:: ENTRIES ::
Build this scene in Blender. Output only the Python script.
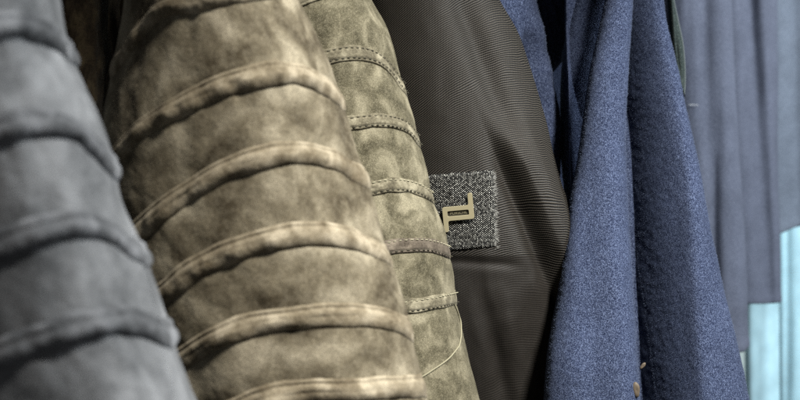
import bpy, math
import numpy as np

# ------------------------------------------------------------------ scene, camera, light
for o in list(bpy.data.objects):
    bpy.data.objects.remove(o)
S = bpy.context.scene
COL = S.collection
CZ = 1.30                                   # camera height
FOC, SEN = 50.0, 36.0
K = SEN / FOC / 800.0                       # metres per photo pixel per metre of distance

cam_d = bpy.data.cameras.new('camera')
cam_d.lens = FOC; cam_d.sensor_width = SEN
cam_d.clip_start = 0.02; cam_d.clip_end = 50
cam_d.dof.use_dof = True
cam_d.dof.focus_distance = 0.89
cam_d.dof.aperture_fstop = 7.5
cam_d.dof.aperture_blades = 9
cam = bpy.data.objects.new('camera', cam_d)
cam.location = (0, 0, CZ); cam.rotation_euler = (math.pi/2, 0, 0)
COL.objects.link(cam); S.camera = cam

W = bpy.data.worlds.new('World'); S.world = W; W.use_nodes = True
bg = W.node_tree.nodes['Background']
bg.inputs[0].default_value = (0.98, 0.985, 1.0, 1); bg.inputs[1].default_value = 0.10

def area(name, loc, target, size, power, col):
    d = bpy.data.lights.new(name, 'AREA'); d.shape = 'DISK'; d.size = size
    d.energy = power; d.color = col
    o = bpy.data.objects.new(name, d); o.location = loc
    v = np.array(target) - np.array(loc)
    from mathutils import Vector
    o.rotation_euler = Vector(v).to_track_quat('-Z', 'Y').to_euler()
    COL.objects.link(o)
def spot(name, loc, target, rad, power, col, ang, blend):
    from mathutils import Vector
    d = bpy.data.lights.new(name, 'SPOT'); d.shadow_soft_size = rad; d.energy = power; d.color = col
    d.spot_size = math.radians(ang); d.spot_blend = blend
    o = bpy.data.objects.new(name, d); o.location = loc
    o.rotation_euler = Vector(np.array(target)-np.array(loc)).to_track_quat('-Z', 'Y').to_euler()
    COL.objects.link(o)
spot('shop_spot', (0.62, -0.12, CZ+1.18), (0.10, 0.87, CZ-.19), 0.12, 455, (1.0, 0.965, 0.90), 37, 1.0)
area('shop_spot_far', (1.35, 0.55, CZ+1.0), (0.86, 1.9, CZ-.1), 0.6, 56, (0.90, 0.97, 1.0))
S.view_settings.view_transform = 'Standard'; S.view_settings.look = 'None'
S.view_settings.exposure = 0.0; S.view_settings.gamma = 1.0
S.cycles.use_denoising = False
S.cycles.max_bounces = 5
S.cycles.sample_clamp_indirect = 4

# ------------------------------------------------------------------ helpers
rng = np.random.default_rng(7)

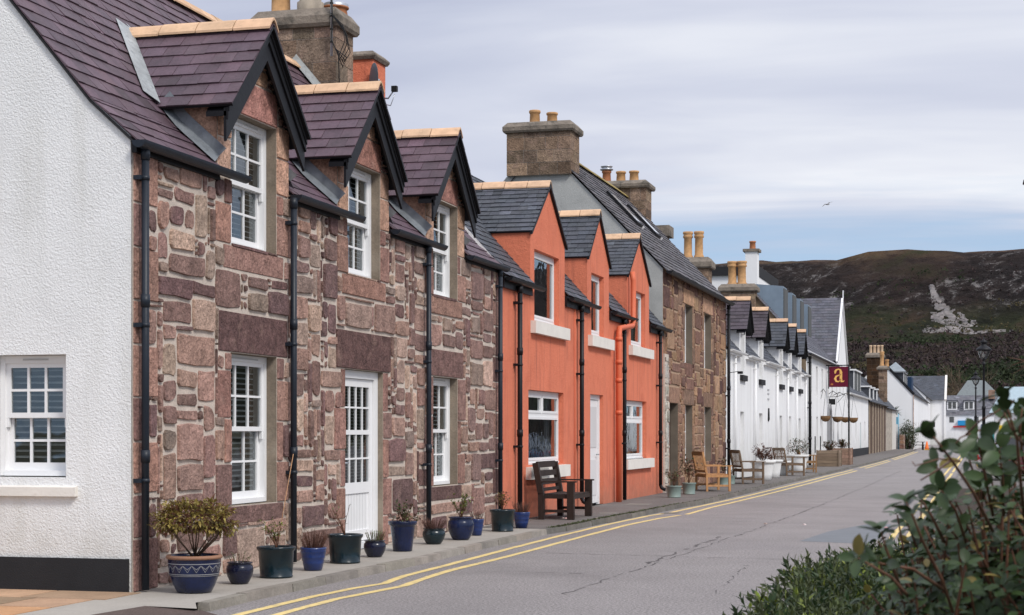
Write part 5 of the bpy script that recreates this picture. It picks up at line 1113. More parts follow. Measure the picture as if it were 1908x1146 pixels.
def plant_twig(Hh, Wd, n, nl, mats, L_=.03):
    def f(t, r, h, g_):
        s_ = MB(); l_ = MB()
        for i in range(n):
            a = g_.uniform(0, 6.28); rr = g_.random(); p = Vector((0, 0, h*.9)); d = Vector((math.cos(a)*rr*Wd/Hh, math.sin(a)*rr*Wd/Hh, 1)).normalized(); pts = [p]
            for j in range(5): p = p+d*Hh/5*g_.uniform(.7, 1.1); d = (d+rvec(g_)*.3).normalized(); pts.append(p)
            s_.tube(pts, [.005, .0045, .004, .003, .0025, .0015], 5)
            for j in range(3): q = pts[g_.randint(2, 5)]; e = q+(d+rvec(g_)*.7).normalized()*Hh*.2; s_.tube([q, e], [.0025, .001], 4); pts.append(e)
            for j in range(nl): q = pts[g_.randint(2, len(pts)-1)]; leafq(l_, q, d+rvec(g_)*1.0, Vector((0, 0, 1)), L_*g_.uniform(.6, 1.3), L_*.4, g_.randint(0, len(mats)-1), tj(.3, (1, 1, 1), g_))
        o = s_.build('stem', redstem, None); o.parent = t; o = l_.build('foliage', mats, None); o.parent = t
    return f
potted('potted_shrub', 'wide blue bowl with zigzag band holding a rounded olive and red shrub', .56, 15.0, .245, .35, 'bowl', glazeblue, plant_bush(.50, .39, 2600, .055, .030, [lf_olive, lf_brown], 12, zc=.66, inner=.6, tw=.3), 1)
potted('potted_plant', 'small ribbed dark blue pot with sparse twigs beside the zigzag bowl', .59, 15.97, .135, .215, 'round', glazedark, plant_heath(.12, .08, 22, [lf_brown, lf_pale]), 2)
potted('potted_plant', 'wide teal pot with pale green stems and a bamboo cane by the second downpipe', .64, 16.78, .20, .32, 'straight', glazegreen, plant_twig(.30, .14, 12, 14, [lf_pale, lf_yel], .04), 3)
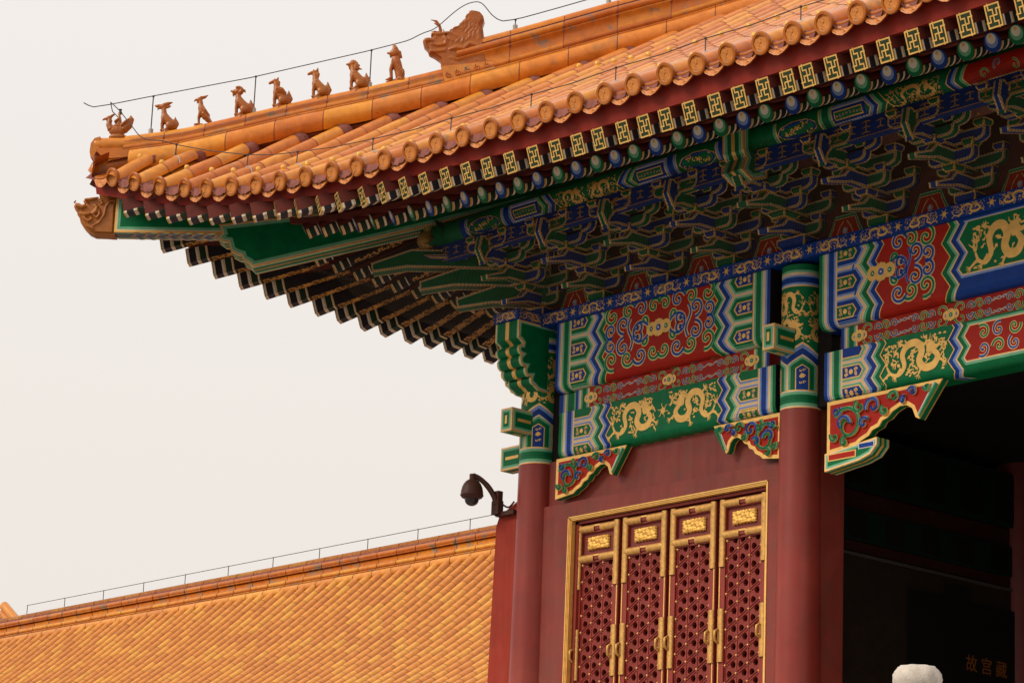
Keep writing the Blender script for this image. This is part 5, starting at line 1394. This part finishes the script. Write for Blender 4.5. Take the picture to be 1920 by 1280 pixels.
# 2: phoenix
F = Fig(); F.t([(-.08, .14), (0, .24), (.03, .33)], [.07, .075, .052], 10); F.t([(.03, .33), (.04, .42)], [.046, .036])
for q in (-.03, .03): F.t([(.03, .22, q), (.055, .12, q), (.045, .02, q), (.10, .012, q), (.13, .0, q)], [.032, .020, .018, .016, .008])
F.t([(-.04, .20), (-.10, .10), (-.19, .015)], [.06, .050, .016]); F.t([(-.02, .20, .055), (-.10, .12, .055), (-.17, .02, .04)], [.028, .022, .006]); F.t([(-.02, .20, -.055), (-.10, .12, -.055), (-.17, .02, -.04)], [.028, .022, .006])
F.t([(.01, .30, .05), (-.05, .24, .065), (-.12, .17, .055)], [.03, .032, .008]); F.t([(.01, .30, -.05), (-.05, .24, -.065), (-.12, .17, -.055)], [.03, .032, .008])
F.e(.06, .45, 0, .052, .042, .036); F.t([(.09, .45), (.13, .44), (.155, .405)], [.026, .020, .005]); F.t([(.05, .48), (-.02, .49), (-.08, .53)], [.03, .028, .006]); F.t([(.09, .42), (.10, .37)], [.016, .006]); F.e(0, .0, 0, .08, .03, .05)
F.build('ridge_figure', -4.07, 'phoenix with folded wings, standing on the ridge')
# 3: lion with curly mane
F = Fig(); F.sitting(1.0, -.01); F.tail(1.0, 1)
F.e(.06, .435, 0, .066, .058, .056); F.t([(.09, .435), (.15, .425)], [.045, .030]); F.e(.165, .44, 0, .018, .016, .022); F.t([(.11, .405), (.13, .37), (.11, .335)], [.022, .018, .006])
for i in range(9): a = R(60+i*22); F.e(.045+.068*math.cos(a), .45+.062*math.sin(a), 0, .022, .020, .05); F.e(.045+.052*math.cos(a), .45+.05*math.sin(a), .045, .02, .018, .015); F.e(.045+.052*math.cos(a), .45+.05*math.sin(a), -.045, .02, .018, .015)
F.t([(.0, .47), (-.06, .45), (-.07, .41)], [.03, .02, .006])
F.build('ridge_figure', -3.63, 'crouched lion with curly mane and flame tail, left of the second wire post')
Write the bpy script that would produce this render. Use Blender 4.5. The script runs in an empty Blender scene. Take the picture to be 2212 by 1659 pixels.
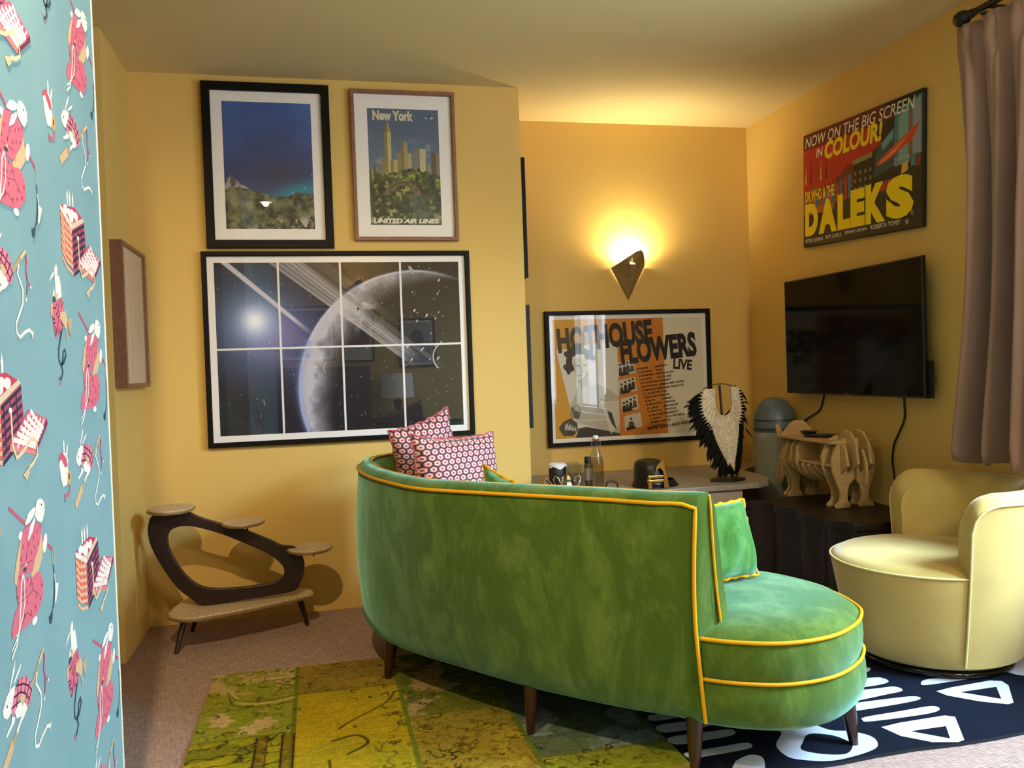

:: EXERCISE DESCRIPTION ::
Leave the pictures out and output the rest of the listing exactly.

:: RESPONSE TO THE EXERCISE ::
Build this scene in Blender. Output only the Python script.
import bpy, math
import numpy as np

# ------------------------------------------------------------------ scene, camera, light
for o in list(bpy.data.objects):
    bpy.data.objects.remove(o)
S = bpy.context.scene
COL = S.collection
CZ = 1.30                                   # camera height
FOC, SEN = 50.0, 36.0
K = SEN / FOC / 800.0                       # metres per photo pixel per metre of distance

cam_d = bpy.data.cameras.new('camera')
cam_d.lens = FOC; cam_d.sensor_width = SEN
cam_d.clip_start = 0.02; cam_d.clip_end = 50
cam_d.dof.use_dof = True
cam_d.dof.focus_distance = 0.89
cam_d.dof.aperture_fstop = 7.5
cam_d.dof.aperture_blades = 9
cam = bpy.data.objects.new('camera', cam_d)
cam.location = (0, 0, CZ); cam.rotation_euler = (math.pi/2, 0, 0)
COL.objects.link(cam); S.camera = cam

W = bpy.data.worlds.new('World'); S.world = W; W.use_nodes = True
bg = W.node_tree.nodes['Background']
bg.inputs[0].default_value = (0.98, 0.985, 1.0, 1); bg.inputs[1].default_value = 0.10

def area(name, loc, target, size, power, col):
    d = bpy.data.lights.new(name, 'AREA'); d.shape = 'DISK'; d.size = size
    d.energy = power; d.color = col
    o = bpy.data.objects.new(name, d); o.location = loc
    v = np.array(target) - np.array(loc)
    from mathutils import Vector
    o.rotation_euler = Vector(v).to_track_quat('-Z', 'Y').to_euler()
    COL.objects.link(o)
def spot(name, loc, target, rad, power, col, ang, blend):
    from mathutils import Vector
    d = bpy.data.lights.new(name, 'SPOT'); d.shadow_soft_size = rad; d.energy = power; d.color = col
    d.spot_size = math.radians(ang); d.spot_blend = blend
    o = bpy.data.objects.new(name, d); o.location = loc
    o.rotation_euler = Vector(np.array(target)-np.array(loc)).to_track_quat('-Z', 'Y').to_euler()
    COL.objects.link(o)
spot('shop_spot', (0.62, -0.12, CZ+1.18), (0.10, 0.87, CZ-.19), 0.12, 455, (1.0, 0.965, 0.90), 37, 1.0)
area('shop_spot_far', (1.35, 0.55, CZ+1.0), (0.86, 1.9, CZ-.1), 0.6, 56, (0.90, 0.97, 1.0))
S.view_settings.view_transform = 'Standard'; S.view_settings.look = 'None'
S.view_settings.exposure = 0.0; S.view_settings.gamma = 1.0
S.cycles.use_denoising = False
S.cycles.max_bounces = 5
S.cycles.sample_clamp_indirect = 4

# ------------------------------------------------------------------ helpers
rng = np.random.default_rng(7)

Write part 5 of the bpy script that recreates this picture. It picks up at line 1113. More parts follow. Measure the picture as if it were 1908x1146 pixels.
def plant_twig(Hh, Wd, n, nl, mats, L_=.03):
    def f(t, r, h, g_):
        s_ = MB(); l_ = MB()
        for i in range(n):
            a = g_.uniform(0, 6.28); rr = g_.random(); p = Vector((0, 0, h*.9)); d = Vector((math.cos(a)*rr*Wd/Hh, math.sin(a)*rr*Wd/Hh, 1)).normalized(); pts = [p]
            for j in range(5): p = p+d*Hh/5*g_.uniform(.7, 1.1); d = (d+rvec(g_)*.3).normalized(); pts.append(p)
            s_.tube(pts, [.005, .0045, .004, .003, .0025, .0015], 5)
            for j in range(3): q = pts[g_.randint(2, 5)]; e = q+(d+rvec(g_)*.7).normalized()*Hh*.2; s_.tube([q, e], [.0025, .001], 4); pts.append(e)
            for j in range(nl): q = pts[g_.randint(2, len(pts)-1)]; leafq(l_, q, d+rvec(g_)*1.0, Vector((0, 0, 1)), L_*g_.uniform(.6, 1.3), L_*.4, g_.randint(0, len(mats)-1), tj(.3, (1, 1, 1), g_))
        o = s_.build('stem', redstem, None); o.parent = t; o = l_.build('foliage', mats, None); o.parent = t
    return f
potted('potted_shrub', 'wide blue bowl with zigzag band holding a rounded olive and red shrub', .56, 15.0, .245, .35, 'bowl', glazeblue, plant_bush(.50, .39, 2600, .055, .030, [lf_olive, lf_brown], 12, zc=.66, inner=.6, tw=.3), 1)
potted('potted_plant', 'small ribbed dark blue pot with sparse twigs beside the zigzag bowl', .59, 15.97, .135, .215, 'round', glazedark, plant_heath(.12, .08, 22, [lf_brown, lf_pale]), 2)
potted('potted_plant', 'wide teal pot with pale green stems and a bamboo cane by the second downpipe', .64, 16.78, .20, .32, 'straight', glazegreen, plant_twig(.30, .14, 12, 14, [lf_pale, lf_yel], .04), 3)
Keep writing the Blender script for this image. This is part 5, starting at line 1394. This part finishes the script. Write for Blender 4.5. Take the picture to be 1920 by 1280 pixels.
# 2: phoenix
F = Fig(); F.t([(-.08, .14), (0, .24), (.03, .33)], [.07, .075, .052], 10); F.t([(.03, .33), (.04, .42)], [.046, .036])
for q in (-.03, .03): F.t([(.03, .22, q), (.055, .12, q), (.045, .02, q), (.10, .012, q), (.13, .0, q)], [.032, .020, .018, .016, .008])
F.t([(-.04, .20), (-.10, .10), (-.19, .015)], [.06, .050, .016]); F.t([(-.02, .20, .055), (-.10, .12, .055), (-.17, .02, .04)], [.028, .022, .006]); F.t([(-.02, .20, -.055), (-.10, .12, -.055), (-.17, .02, -.04)], [.028, .022, .006])
F.t([(.01, .30, .05), (-.05, .24, .065), (-.12, .17, .055)], [.03, .032, .008]); F.t([(.01, .30, -.05), (-.05, .24, -.065), (-.12, .17, -.055)], [.03, .032, .008])
F.e(.06, .45, 0, .052, .042, .036); F.t([(.09, .45), (.13, .44), (.155, .405)], [.026, .020, .005]); F.t([(.05, .48), (-.02, .49), (-.08, .53)], [.03, .028, .006]); F.t([(.09, .42), (.10, .37)], [.016, .006]); F.e(0, .0, 0, .08, .03, .05)
F.build('ridge_figure', -4.07, 'phoenix with folded wings, standing on the ridge')
# 3: lion with curly mane
F = Fig(); F.sitting(1.0, -.01); F.tail(1.0, 1)
F.e(.06, .435, 0, .066, .058, .056); F.t([(.09, .435), (.15, .425)], [.045, .030]); F.e(.165, .44, 0, .018, .016, .022); F.t([(.11, .405), (.13, .37), (.11, .335)], [.022, .018, .006])
for i in range(9): a = R(60+i*22); F.e(.045+.068*math.cos(a), .45+.062*math.sin(a), 0, .022, .020, .05); F.e(.045+.052*math.cos(a), .45+.05*math.sin(a), .045, .02, .018, .015); F.e(.045+.052*math.cos(a), .45+.05*math.sin(a), -.045, .02, .018, .015)
F.t([(.0, .47), (-.06, .45), (-.07, .41)], [.03, .02, .006])
F.build('ridge_figure', -3.63, 'crouched lion with curly mane and flame tail, left of the second wire post')
Write the bpy script that would produce this render. Use Blender 4.5. The script runs in an empty Blender scene. Take the picture to be 2212 by 1659 pixels.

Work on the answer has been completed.